Reasons to decline an application include convictions for violent felonies that would endanger residents or property, selling or manufacturing drugs, or registration as a lifetime sex offender. Nonviolent offenses, such as drug possession or illegal gambling, generally do not constitute grounds for turning down an applicant, according to HUD’s guidance. HUD also set limits on the use of criminal records and specified a seven-year window for reviewing a conviction.

Room for Interpretation

While detailing some points, HUD also left room for further interpretation, thus creating considerable uncertainty. “In some ways I wish HUD would give us more specific guidance so we don’t have to do all this guesswork,” Elmendorf told her audience. One particularly thorny element, she noted, is that owners and managers are in the position of evaluating circumstances that may mitigate a conviction record. Those can range from the person’s age at the time of the offense, a positive history as a resident before or after that conviction, and evidence of the applicant’s rehabilitation.

Another apparently ambiguous area relates to offenses that are nonviolent but raise doubts about the applicant’s potential to be a good resident, such as check kiting. “How are we going to make that assessment?” Elmendorf asked. “That’s really creating like a whole new section of our business to handle this. It’s an unfunded mandate.”

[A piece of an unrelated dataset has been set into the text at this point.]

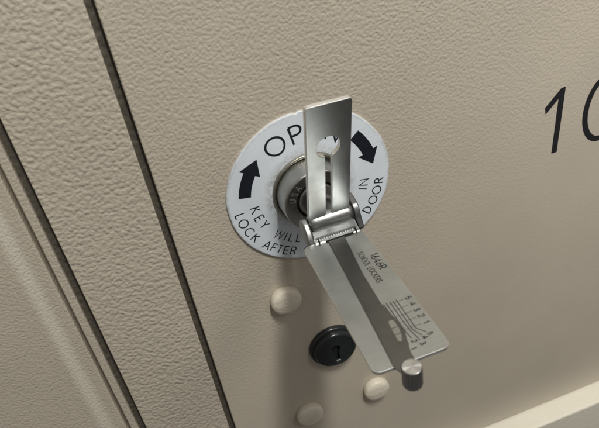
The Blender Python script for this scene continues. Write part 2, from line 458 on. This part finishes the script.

Despite these challenges, Elmendorf suggested that the new federal guidance offers an upside as well. To begin with, she said, “We are not, in many cases, reinventing the wheel.” A seven-year limit to criminal background checks already exists in some states, offering a potential pathway to compliance. Many multifamily operators and managers, if not most, are well versed in comparable federal standards set by the Equal Employment Opportunity Commission. Moreover, lifting restrictions on criminal background checks may enable operators to accept more new residents.

And if the decision to decline to admit a resident on account of a criminal record does land the owner of an apartment community in court, rejected applicants likely face a high bar for proving violations. As Elmendorf put it: “If you show you have good procedures and you follow them, you have a good defense in any area, including fair housing.”